The singer Mandy Moore, a natural beauty in both face and manner, stars as Jamie Sullivan, an outsider at school who is laughed at because she stands apart, has values, and always wears the same ratty blue sweater. Her father (Peter Coyote) is a local minister. Shane West plays Landon Carter, a senior boy who hangs with the popular crowd but is shaken when a stupid dare goes wrong and one of his friends is paralyzed in a diving accident. He dates a popular girl and joins in the laughter against Jamie. Then, as punishment for the prank, he is ordered by the principal to join the drama club: "You need to meet some new people." Jamie's in the club. He begins to notice her in a new way. He asks her to help him rehearse for a role in a play. She treats him with level honesty. She isn't one of those losers who skulks around feeling put upon; her self-esteem stands apart from the opinion of her peers. She's a smart, nice girl, a reminder that one of the pleasures of the movies is to meet good people.

The plot has revelations that I will not reveal. Enough to focus on the way Jamie's serene example makes Landon into a nicer person--encourages him to become more sincere and serious, to win her where she approaches him while he's with his old friends and says, "See you tonight," and he says, "In your dreams." When he turns up at her house, she is hurt and angry, and his excuses sound lame even to him.

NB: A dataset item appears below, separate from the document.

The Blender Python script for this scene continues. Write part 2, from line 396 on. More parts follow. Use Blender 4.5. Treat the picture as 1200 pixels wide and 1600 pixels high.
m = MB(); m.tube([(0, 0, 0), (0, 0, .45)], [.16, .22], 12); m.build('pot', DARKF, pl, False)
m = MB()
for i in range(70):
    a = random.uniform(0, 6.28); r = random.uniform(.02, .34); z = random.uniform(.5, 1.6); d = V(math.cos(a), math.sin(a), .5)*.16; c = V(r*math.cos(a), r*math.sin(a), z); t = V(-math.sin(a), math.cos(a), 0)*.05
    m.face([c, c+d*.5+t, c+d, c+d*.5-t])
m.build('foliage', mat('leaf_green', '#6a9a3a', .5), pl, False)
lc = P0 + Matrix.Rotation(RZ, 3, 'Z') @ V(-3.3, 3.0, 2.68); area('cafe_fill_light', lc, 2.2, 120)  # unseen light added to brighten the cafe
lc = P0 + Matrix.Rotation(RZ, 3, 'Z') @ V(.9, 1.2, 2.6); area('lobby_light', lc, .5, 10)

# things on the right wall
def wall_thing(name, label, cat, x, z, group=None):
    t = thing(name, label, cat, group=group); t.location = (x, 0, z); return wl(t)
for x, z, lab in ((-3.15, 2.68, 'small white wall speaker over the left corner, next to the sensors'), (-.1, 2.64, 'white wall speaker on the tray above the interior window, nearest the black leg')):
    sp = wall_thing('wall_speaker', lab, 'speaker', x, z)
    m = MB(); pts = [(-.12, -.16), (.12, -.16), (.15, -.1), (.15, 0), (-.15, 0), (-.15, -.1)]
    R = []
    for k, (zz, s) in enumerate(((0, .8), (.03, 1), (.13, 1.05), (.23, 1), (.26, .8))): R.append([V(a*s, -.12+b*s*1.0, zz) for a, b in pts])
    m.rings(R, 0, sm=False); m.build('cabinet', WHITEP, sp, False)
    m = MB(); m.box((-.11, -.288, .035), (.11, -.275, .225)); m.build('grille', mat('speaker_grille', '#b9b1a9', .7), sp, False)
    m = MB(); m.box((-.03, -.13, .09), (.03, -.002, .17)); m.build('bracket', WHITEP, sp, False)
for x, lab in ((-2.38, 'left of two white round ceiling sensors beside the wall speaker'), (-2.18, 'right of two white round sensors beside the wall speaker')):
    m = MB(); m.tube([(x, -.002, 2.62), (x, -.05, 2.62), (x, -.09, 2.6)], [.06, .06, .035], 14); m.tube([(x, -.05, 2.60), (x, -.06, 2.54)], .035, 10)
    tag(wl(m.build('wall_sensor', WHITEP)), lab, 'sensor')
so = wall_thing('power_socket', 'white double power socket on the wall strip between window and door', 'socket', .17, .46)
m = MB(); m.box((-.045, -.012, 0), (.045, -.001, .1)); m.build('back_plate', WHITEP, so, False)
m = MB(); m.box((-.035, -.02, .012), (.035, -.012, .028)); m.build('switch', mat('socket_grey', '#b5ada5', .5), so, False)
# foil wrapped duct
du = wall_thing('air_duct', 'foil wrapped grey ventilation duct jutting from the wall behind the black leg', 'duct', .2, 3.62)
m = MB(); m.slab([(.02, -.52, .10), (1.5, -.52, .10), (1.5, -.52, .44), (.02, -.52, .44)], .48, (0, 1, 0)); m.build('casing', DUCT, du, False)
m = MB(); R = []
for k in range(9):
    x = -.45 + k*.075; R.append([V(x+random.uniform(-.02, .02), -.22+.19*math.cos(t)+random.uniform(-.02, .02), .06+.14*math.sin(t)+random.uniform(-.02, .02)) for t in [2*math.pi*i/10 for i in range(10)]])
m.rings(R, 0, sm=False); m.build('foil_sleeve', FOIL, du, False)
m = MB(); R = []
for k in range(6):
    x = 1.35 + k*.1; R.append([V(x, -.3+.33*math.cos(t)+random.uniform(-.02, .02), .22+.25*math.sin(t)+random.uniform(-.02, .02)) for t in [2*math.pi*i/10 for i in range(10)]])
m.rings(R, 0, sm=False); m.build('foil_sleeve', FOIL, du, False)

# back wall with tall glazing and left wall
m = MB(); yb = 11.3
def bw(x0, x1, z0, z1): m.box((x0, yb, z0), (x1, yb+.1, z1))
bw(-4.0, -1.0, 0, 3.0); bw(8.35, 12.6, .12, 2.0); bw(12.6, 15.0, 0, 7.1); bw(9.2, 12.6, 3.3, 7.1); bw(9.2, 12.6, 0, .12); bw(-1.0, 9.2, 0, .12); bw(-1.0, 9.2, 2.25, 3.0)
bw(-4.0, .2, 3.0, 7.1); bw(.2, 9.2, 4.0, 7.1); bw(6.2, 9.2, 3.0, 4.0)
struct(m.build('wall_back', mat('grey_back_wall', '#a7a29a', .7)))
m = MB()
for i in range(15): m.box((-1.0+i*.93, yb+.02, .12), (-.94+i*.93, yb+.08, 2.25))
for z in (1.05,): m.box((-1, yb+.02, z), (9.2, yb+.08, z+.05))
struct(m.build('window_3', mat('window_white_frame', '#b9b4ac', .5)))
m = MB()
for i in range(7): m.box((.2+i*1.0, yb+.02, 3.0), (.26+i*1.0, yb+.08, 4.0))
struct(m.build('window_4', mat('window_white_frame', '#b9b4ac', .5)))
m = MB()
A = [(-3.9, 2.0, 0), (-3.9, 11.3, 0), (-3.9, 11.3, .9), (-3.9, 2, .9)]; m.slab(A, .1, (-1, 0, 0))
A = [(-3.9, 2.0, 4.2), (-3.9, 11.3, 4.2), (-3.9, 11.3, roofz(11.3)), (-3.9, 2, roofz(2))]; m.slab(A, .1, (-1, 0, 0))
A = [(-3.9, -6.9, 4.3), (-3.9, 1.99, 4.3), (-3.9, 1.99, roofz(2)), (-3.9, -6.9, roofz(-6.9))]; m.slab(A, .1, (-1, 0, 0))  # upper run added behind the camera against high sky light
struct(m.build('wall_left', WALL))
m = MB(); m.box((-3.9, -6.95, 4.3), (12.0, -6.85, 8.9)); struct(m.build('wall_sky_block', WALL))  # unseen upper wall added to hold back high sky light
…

The movie walks a fine line with the Peter Coyote character, whose church Landon attends. Movies have a way of stereotyping reactionary Bible-thumpers who are hostile to teen romance. There is a little of that here; Jamie is forbidden to date, for example, although there's more behind his decision than knee-jerk strictness. But when Landon goes to the Rev. Sullivan and asks him to have faith in him, the minister listens with an open mind.

Yes, the movie is corny at times. But corniness is all right at times. I forgave the movie its broad emotion because it earned it. It lays things on a little thick at the end, but by then it had paid its way. Director Adam Shankman and his writer, Karen Janszen, working from the novel by Nicholas Sparks, have an unforced trust in the material that redeems, even justifies the broad strokes. They go wrong only three times: (1) The subplot involving the paralyzed boy should have either been dealt with, or dropped; (2) It's tiresome to make the black teenager use "brother" in every sentence, as if he is not their peer but was ported in from another world; (3) As Kuleshov proved more than 80 years ago in a famous experiment, when an audience sees an impassive closeup, it supplies the necessary emotion from the context. It can be fatal for an actor to try to "act" in a closeup, and Landon's little smile at the end is a distraction at a crucial moment.

Those are small flaws in a touching movie. The performances by Moore and West are so quietly convincing we're reminded that many teenagers in movies seem to think like 30-year-old standup comics. That Jamie and Landon base their romance on values and respect will blindside some viewers of the film, especially since the first five or 10 minutes seem to be headed down a familiar teenage movie trail. "A Walk to Remember" is a small treasure.